New solar-powered device can pull water straight from the desert air
This new solar-powered device can pull water straight
from the desert air
By Robert ServiceApr. 13, 2017, 2:00 PM
You can’t squeeze blood from a stone, but wringing water
from the desert sky is now possible, thanks to a new spongelike device that
uses sunlight to suck water vapor from air, even in low humidity. The device
can produce nearly 3 liters of water per day, and researchers say future
versions will be even better. That means homes in the driest parts of the world
could soon have a solar-powered appliance capable of delivering all the water
they need, offering relief to billions of people.
The new water harvester is made of metal organic
framework crystals pressed into a thin sheet of copper metal and placed between
a solar absorber (above) and a condenser plate (below). Wang Laboratory at MIT
There are an estimated 13 trillion liters of water
floating in the atmosphere at any one time, equivalent to 10% of all of the
freshwater in our planet’s lakes and rivers. Over the years, researchers have
developed ways to grab a few trickles, such as using fine nets to wick water
from fog banks, or power-hungry dehumidifiers to condense it out of the air.
But both approaches require either very humid air or far too much electricity
to be broadly useful.
To find an all-purpose solution, researchers led by Omar
Yaghi, a chemist at the University of California, Berkeley, turned to a family
of crystalline powders called metal organic frameworks, or MOFs. Yaghi
developed the first MOFs—porous crystals that form continuous 3D networks—more
than 20 years ago. The networks assemble in a Tinkertoy-like fashion from metal
atoms that act as the hubs and sticklike organic compounds that link the hubs
together. By choosing different metals and organics, chemists can dial in the
properties of each MOF, controlling what gases bind to them, and how strongly
they hold on.
Over the past 2 decades chemists have synthesized more
than 20,000 MOFs, each with unique molecule-grabbing properties. For example,
Yaghi and others recently designed MOFs that absorb—and later release—methane,
making them a type of high-capacity gas tank for natural gas–powered vehicles.
In 2014, Yaghi and his colleagues synthesized a MOF that
excelled at absorbing water, even under low-humidity conditions. That led him
to reach out to Evelyn Wang, a mechanical engineer at the Massachusetts
Institute of Technology (MIT) in Cambridge, with whom he had previously worked
on a project to use MOFs in automobile air conditioning. After synthesizing the
new zirconium-based MOF, dubbed MOF-801, Yaghi met Wang at MIT and said,
“Evelyn we have to come up with a water harvesting device.” She agreed to give
it a shot.
At night setup soaks up water vapor from air, and uses
heat from the sun to release it as liquid water during the day.

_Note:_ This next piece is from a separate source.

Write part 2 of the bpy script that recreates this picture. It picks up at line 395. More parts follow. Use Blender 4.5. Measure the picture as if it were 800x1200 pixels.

The system Wang and her students designed consists of a
kilogram of dust-sized MOF crystals pressed into a thin sheet of porous copper
metal. That sheet is placed between a solar absorber and a condenser plate and
positioned inside a chamber. At night the chamber is opened, allowing ambient
air to diffuse through the porous MOF and water molecules to stick to its
interior surfaces, gathering in groups of eight to form tiny cubic droplets. In
the morning, the chamber is closed, and sunlight entering through a window on
top of the device then heats up the MOF, which liberates the water droplets and
drives them—as vapor—toward the cooler condenser. The temperature difference,
as well as the high humidity inside the chamber, causes the vapor to condense
as liquid water, which drips into a collector. The setup works so well that it
pulls 2.8 liters of water out of the air per day when run continuously, the
Berkeley and MIT team reports today in Science.
“It has been a longstanding dream” to harvest water from
desert air, says Mercouri Kanatzidis, a chemist at Northwestern University in
Evanston, Illinois, who wasn’t involved with the work. “This demonstration … is
a significant proof of concept.” It’s also one that Yaghi says has plenty of
room for improvement. For starters, zirconium costs $150 a kilogram, making
water harvesting devices too expensive to be broadly useful. However, Yaghi
says his group has already had early success in designing water-grabbing MOFs
that replace zirconium with aluminum, a metal that is 100 times cheaper. That could
make future water harvesters cheap enough not only to slake the thirst of
people in arid regions, but perhaps even supply water to farmers in the desert.